Zammit’s photographic approach amplifies this rawness. The images reject softness in favour of sharpness, texture, and unforgiving light. Each detail heightened to emphasise presence over polish. What he and Rad have built together is a visual language grounded in trust. A shared understanding that allows vulnerability to surface without being shaped into something more traditionally palatable. Their process avoids catering to expectation, instead embracing unpredictability and immediacy.


Their refusal to “curate for outcome” becomes central to the exhibitions impact. The work exists in a space where intention is clear, but results remain open. Where the act of making is just as important as what is ultimately seen. Zammit’s long-standing creative dialogue with Rad plays a crucial role here; their familiarity allows for a kind of intuitive collaboration, where boundaries between artist, subject, and observer begin to dissolve. 



For Rad, this project also marks a significant personal shit. Stepping into the role of “artist” is, in itself, an act of defiance - an intentional break from prescribed identities and expectations. Her practice draws heavily on storytelling through movement, but in Evolving Motion, that movement becomes something more layered: a way of reclaiming authorship over the body whilst simultaneously exposing its constraints. She occupies a dual position within the workload; both the one being seen and the one shaping how that seeing occurs.  

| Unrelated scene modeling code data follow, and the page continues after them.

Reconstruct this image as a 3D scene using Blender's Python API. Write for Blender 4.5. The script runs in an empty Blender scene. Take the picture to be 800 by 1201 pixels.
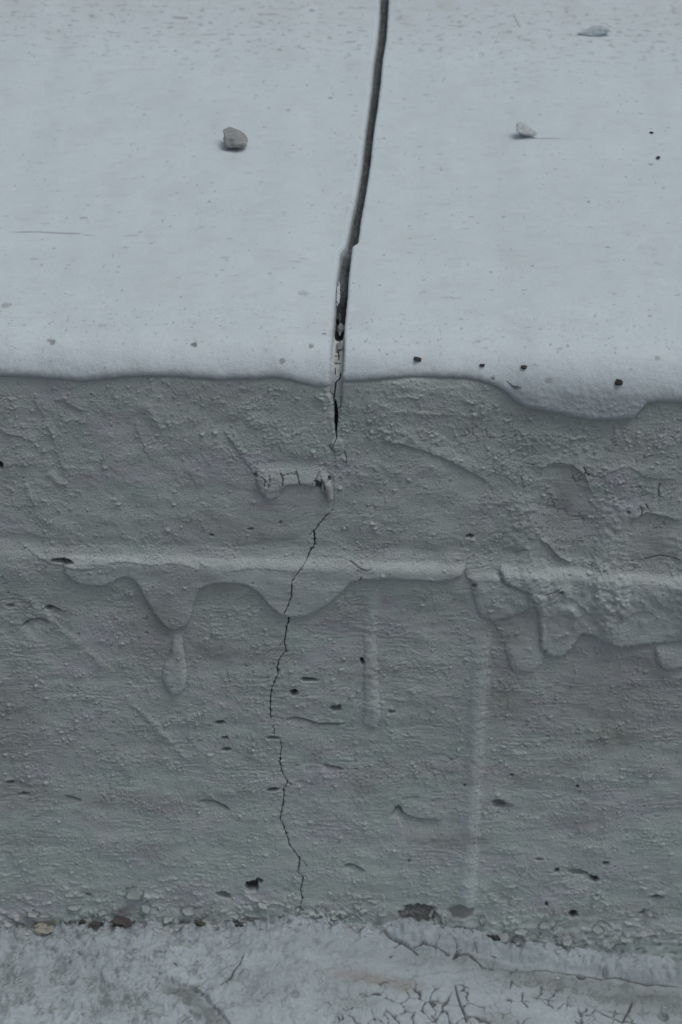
import bpy, bmesh, math, random
import numpy as np
from mathutils import Vector, Matrix, noise as mnoise

random.seed(7)
RNG = np.random.default_rng(11)
SC = bpy.context.scene
COL = SC.collection

# ------------------------------------------------------------------ camera
PITCH, ROLL = math.radians(35.0), math.radians(1.2)
DIST, F_PX = 1.5, 3000.0                      # metres to the wall face, focal length in photo pixels
WALL_H, EDGE_R, WALL_D = 0.4480, 0.021, 0.85   # wall height, radius of its front edge, depth of its top
AIM_Z = 0.342
CAM = np.array([0.0, -DIST * math.cos(PITCH), AIM_Z + DIST * math.sin(PITCH)])
FWD = np.array([0.0, math.cos(PITCH), -math.sin(PITCH)])
_r0, _u0 = np.array([1.0, 0, 0]), np.array([0.0, math.sin(PITCH), math.cos(PITCH)])
RIGHT = math.cos(ROLL) * _r0 + math.sin(ROLL) * _u0
UP = -math.sin(ROLL) * _r0 + math.cos(ROLL) * _u0
cam_data = bpy.data.cameras.new('camera')
cam_data.sensor_fit = 'VERTICAL'
cam_data.sensor_height = 36.0
cam_data.sensor_width = 24.0
cam_data.lens = F_PX / 1201.0 * 36.0
cam_data.clip_start, cam_data.clip_end = 0.05, 500.0
cam_data.dof.use_dof = True
cam_data.dof.focus_distance = DIST + 0.02
cam_data.dof.aperture_fstop = 13.0
cam = bpy.data.objects.new('camera', cam_data)
COL.objects.link(cam)
m = Matrix.Identity(4)
for i in range(3):
    m[i][0], m[i][1], m[i][2], m[i][3] = RIGHT[i], UP[i], -FWD[i], CAM[i]
cam.matrix_world = m
SC.camera = cam

# ------------------------------------------------------------------ light
SUN_EL, SUN_AZ = math.radians(70.0), math.radians(112.0)   # high, soft, from the right and a little in front
world = bpy.data.worlds.new('World')
SC.world = world
world.use_nodes = True
wn, wl = world.node_tree.nodes, world.node_tree.links
bg = wn['Background']
sky = wn.new('ShaderNodeTexSky')
sky.sky_type = 'NISHITA'
sky.sun_disc = False
sky.sun_elevation, sky.sun_rotation = SUN_EL, SUN_AZ
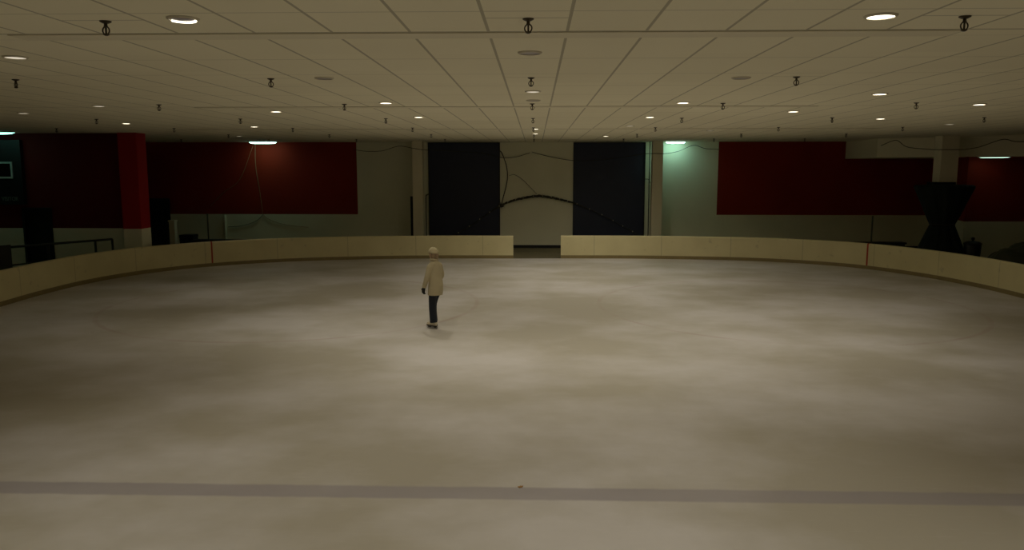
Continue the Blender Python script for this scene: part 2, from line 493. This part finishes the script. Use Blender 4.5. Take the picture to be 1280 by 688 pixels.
# fluorescent fittings by the walls
def fluor(label, x, y, z, L, mt, rz=0, dep=.055):
    t = thing('fluorescent_ceiling_light', label, 'ceiling light', (x, y, z), rz, 'fluorescent fittings near the walls')
    obj('housing', bx(-L/2, L/2, -.13, .13, -.03, .003, bev=.002), M['white'], t)
    bm = bmesh.new(); rings = []
    for k in range(17):
        u = -1+2*k/16; sc = max(.12, (1-abs(u)**6)**.5)
        rings.append([((L/2-.02)*u, .115*sc*math.cos(a), -.03-dep*sc*max(0, math.sin(a))) for a in [PI*q/10 for q in range(11)]])
    ring_loft(bm, rings)
    obj('diffuser', bm, M[mt], t, True)
fluor('long green-white fluorescent fitting above the scoreboard', -16.6, 23.5, CEIL, 1.9, 'fluor_d')
fluor('green-white fluorescent fitting over the left red wall panel', -11.05, 31.9, CEIL, 1.15, 'fluor')
fluor('green-white fluorescent fitting beside the right cream column', 5.62, 32.1, CEIL, .80, 'fluor_r')
fluor('dim fluorescent fitting under the soffit at far right', 15.55, 27.35, 3.67, .95, 'fluor_s', math.radians(-42.5), .02)

# ------------------------------------------------------------------ sprinklers
esc = lathe(bmesh.new(), [(.014, 0), (.045, 0), (.042, -.008), (.022, -.018), (.014, -.018)], 20)
esc_me = bpy.data.meshes.new('escutcheon'); esc.to_mesh(esc_me); esc_me.materials.append(M['bronze'])
fr = bmesh.new()
lathe(fr, [(.013, -.016), (.013, -.036), (.016, -.038), (.016, -.046), (.006, -.048)], 14)
for sgn in (-1, 1):
    tube(fr, [(sgn*.030*math.sin(a), 0, -.072+.030*math.cos(a)) for a in [PI*k/10 for k in range(11)]], .0055, 8)
tube(fr, [(0, 0, -.046), (0, 0, -.098)], .0075, 8)
fr_me = bpy.data.meshes.new('frame_arms'); bmesh.ops.recalc_face_normals(fr, faces=fr.faces); fr.to_mesh(fr_me); fr_me.materials.append(M['bronze'])
df = lathe(bmesh.new(), [(.004, -.098), (.024, -.100), (.024, -.104), (.010, -.112), (.003, -.112)], 16)
df_me = bpy.data.meshes.new('deflector'); df.to_mesh(df_me); df_me.materials.append(M['bronze'])
KMAX = {0: (1, 1), 1: (2, 1), 2: (2, 2), 3: (3, 3), 4: (4, 4), 5: (4, 3), 6: (4, 3)}
for r in range(7):
    a, b_ = KMAX[r]
    for k in range(-a, b_+1):
        x = k*3.31-.06; y = 6.25+3.87*r
        if k == 0: where = 'on the middle line'
        else: where = '%s %s of the middle' % (ORD[abs(k)-1], 'left' if k < 0 else 'right')
        t = thing('fire_sprinkler', 'dark pendent fire sprinkler, %s row back, %s' % (ORD[r], where), 'sprinkler', (x, y, CEIL), random.uniform(-.5, .5), 'pendent sprinklers in the ceiling')
        link(bpy.data.objects.new('escutcheon', esc_me), t)
        link(bpy.data.objects.new('frame_arms', fr_me), t)
        link(bpy.data.objects.new('deflector', df_me), t)

# ------------------------------------------------------------------ back wall fittings
def panel(label, x0, x1):
    cx = (x0+x1)/2; w = (x1-x0)/2
    t = thing('navy_wall_panel', label, 'wall panel', (cx, BACK, 0), 0, 'navy panels on the back wall')
    bm = bmesh.new()
    # hanging cloth with very shallow vertical waves
    front = []; n = 48
    for k in range(n+1):
        u = -w+.03+(2*w-.06)*k/n
        front.append((u, -.045-.003*math.sin(k*.5)))
    prism(bm, front+[(w-.03, -.012), (-w+.03, -.012)], .12, CEIL-.05)
    obj('panel_cloth', bm, M['navy'], t, False)
    bm = bmesh.new()
    box(bm, -w, -w+.03, -.07, -.002, .12, CEIL-.02); box(bm, w-.03, w, -.07, -.002, .12, CEIL-.02)
    box(bm, -w+.03, w-.03, -.07, -.002, CEIL-.05, CEIL-.02)
    obj('panel_frame', bm, M['black'], t)
panel('tall near-black navy panel left of the gate gap', -4.42, -1.46)
panel('tall navy panel right of the gate gap, bluish at its right edge', 1.55, 4.49)

# garland arch
arch = [(-3.75, .42), (-3.24, .60), (-2.6, .98), (-2.0, 1.40), (-1.43, 1.76), (-.95, 1.96), (-.5, 2.07), (.09, 2.16), (.6, 2.11), (1.1, 2.00), (1.58, 1.87), (2.3, 1.58), (3.01, 1.25), (3.6, .92), (4.18, .60)]
AY = BACK-.16
t = thing('garland_arch', 'dark twig garland with tiny bulbs arching across the white middle wall', 'garland', (0, AY, 0))
path = spline([(x, 0, z) for x, z in arch], 10)
n = len(path)
for s in range(3):
    bm = bmesh.new(); pts = []; rd = []
    for i, p in enumerate(path):
        u = i/(n-1); fat = .16+.84*math.exp(-((p.x-.0)/1.75)**4)
        a = i*.55+s*2*PI/3
        pts.append(p+Vector((0, math.cos(a), math.sin(a)))*.026*fat); rd.append((.024+.008*math.sin(i*1.7+s))*fat+.004)
    tube(bm, pts, rd, 7)
    obj('twig_strand', bm, M['garland'], t, True)
bm = bmesh.new()
ellipsoid(bm, (-1.40, -.01, 1.77), (.10, .07, .085), 12, 8)
for k in range(9):
    a = k*2.4; tube(bm, [(-1.40, -.01, 1.77), (-1.40+.15*math.cos(a), -.03, 1.77+.13*math.sin(a))], [.02, .008], 6)
obj('knot', bm, M['garland'], t)
for i in range(4, n, 7):
    p = path[i]
    bm = bmesh.new(); lathe(bm, [(.004, -.03), (.014, -.018), (.018, 0), (.012, .014), (.004, .02)], 10, 0, 0)
    bmesh.ops.translate(bm, verts=bm.verts, vec=p+Vector((0, -.07, .02)))
    obj('bulb', bm, M['bulb'], t, True)

def cable(name, label, cat, pts, r, mat, group=None, per=8):
    P = spline(pts, per); o0 = P[0].copy()
    bm = bmesh.new(); tube(bm, [p-o0 for p in P], r, 7)
    o = obj(name, bm, M[mat], None, True, loc=o0)
    return tag(o, label, cat, group)
cable('hanging_cord', 'dark cord hanging from wall top to garland knot beside left navy panel', 'cord',
      [(-1.45, BACK-.05, 4.0), (-1.36, BACK-.05, 3.86), (-1.20, BACK-.06, 3.40), (-1.15, BACK-.06, 2.95), (-1.22, BACK-.07, 2.5), (-1.33, BACK-.10, 2.1), (-1.38, BACK-.14, 1.86)], [.018]*49, 'garland')
cable('thin_cord', 'thin cord slanting from hanging cord to top of the garland arch', 'cord',
      [(-1.08, BACK-.06, 2.99), (-.85, BACK-.05, 3.02), (-.5, BACK-.05, 2.80), (-.15, BACK-.05, 2.45), (.05, BACK-.06, 2.24)], .008, 'wire')
SY = 31.56
def sw(pts):
    # fixed to the back wall, bowing out over the faces of the two cream columns
    return [(x, BACK-.10-.90*max(0, 1-max(0, abs(abs(x)-4.8)-.3)/1.9), z) for x, z in pts]
cable('swag_wire', 'wire swagged across the left cream column under the ceiling', 'wire', sw([(-7.5, 4.05), (-6.9, 3.98), (-6.2, 4.0), (-5.5, 4.17), (-4.9, 4.08), (-4.45, 4.02), (-3.4, 3.98), (-2.2, 3.9), (-1.4, 3.72), (-.8, 3.75), (-.24, 3.92)]), .011, 'wire', 'swagged wires below the ceiling')
cable('swag_wire', 'wire swagged from above the white middle wall to right cream column', 'wire', sw([(-.15, 3.95), (.5, 3.78), (1.4, 3.62), (2.3, 3.6), (3.4, 3.72), (4.4, 3.86), (5.1, 3.86), (5.7, 3.96), (6.35, 4.20), (6.9, 4.08), (7.5, 4.05)]), .011, 'wire', 'swagged wires below the ceiling')
def sofp(u, z):   # a point just in front of the soffit face
    a = Vector((12.57, 29.6)); b = Vector((16.0, 26.45)); d = (b-a).normalized(); q = a.lerp(b, u)+Vector((d.y, -d.x))*.05
    return (q.x, q.y, z)
cable('swag_wire', 'wire looping along the cream soffit behind the right-hand pillar', 'wire',
      [sofp(.03, 4.1), sofp(.14, 4.28), (13.05, 28.3, 4.02), (13.35, 27.3, 3.91), (13.56, 26.94, 3.89), (14.22, 26.94, 3.89), (14.5, 27.2, 3.91), sofp(.72, 3.99), sofp(.86, 4.22), sofp(.94, 4.14), sofp(1.04, 4.13)], .012, 'wire', 'swagged wires below the ceiling')
cable('wall_wire', 'pale slack wire dropping down the left red wall panel', 'wire',
      [(-11.6, BACK-.03, 4.3), (-11.62, BACK-.03, 3.4), (-11.5, BACK-.03, 2.4), (-11.42, BACK-.03, 1.6), (-11.38, BACK-.03, 1.36), (-11.0, BACK-.03, 1.1), (-10.3, BACK-.03, .92), (-9.5, BACK-.03, .84)], .010, 'wirered', 'wires on the left red wall')
cable('wall_wire', 'pale wire slanting across the left red wall panel', 'wire',
      [(-11.7, BACK-.03, 4.2), (-12.3, BACK-.03, 2.85), (-13.0, BACK-.03, 2.3), (-13.6, BACK-.03, 1.72)], .008, 'wirered', 'wires on the left red wall')
cable('wall_wire', 'dark wire sagging on white wall below the left red panel', 'wire',
      [(-11.4, BACK-.03, 1.36), (-11.7, BACK-.03, 1.1), (-12.3, BACK-.03, .9), (-12.9, BACK-.03, .85)], .010, 'wire', 'wires on the left red wall')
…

This inversion of roles challenges traditional dynamics between photographer and muse. Rad is not merely the subject of Zammit’s lens; she is actively constructing the narrative whilst Zammit interprets and documents it. The result is a conversation rather than a hierarchy, a push-and-pull between internal agency and external framing. 

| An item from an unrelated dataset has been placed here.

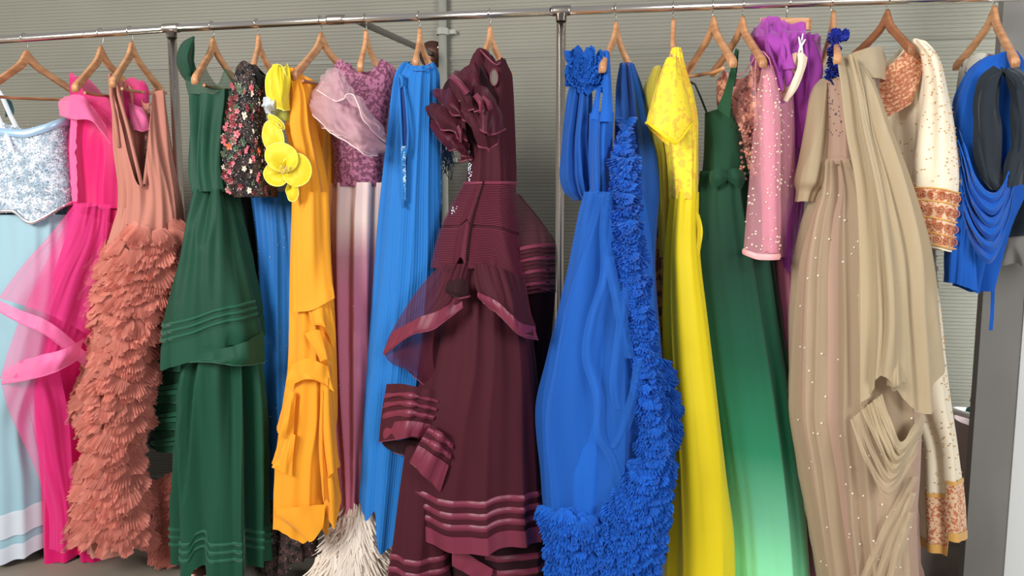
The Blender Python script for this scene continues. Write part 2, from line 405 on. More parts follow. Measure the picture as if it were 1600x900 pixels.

What makes the exhibition compelling is how its temporary nature reinforces its theme. By limiting the experience to a single day, Rad and Zammit echo the fleeting intensity of the moments they’ve captured. Just as the body cannot sustain peak exertion indefinitely, the exhibition itself refuses to linger. It exists in a heightened state; brief, immersive and impossible to fully hold onto. 



That sense of impermanence is not a limitation, but a statement. It invites audiences to engage more deeply, to be present, and to accept that not everything is meant to be revisited or preserved. Much like the underground scenes that fostered their creative relationship, Evolving Morion thrives in its ephemerality. 


Evolving Motion is open tomorrow from 9am at 683-689 George Street, Sydney.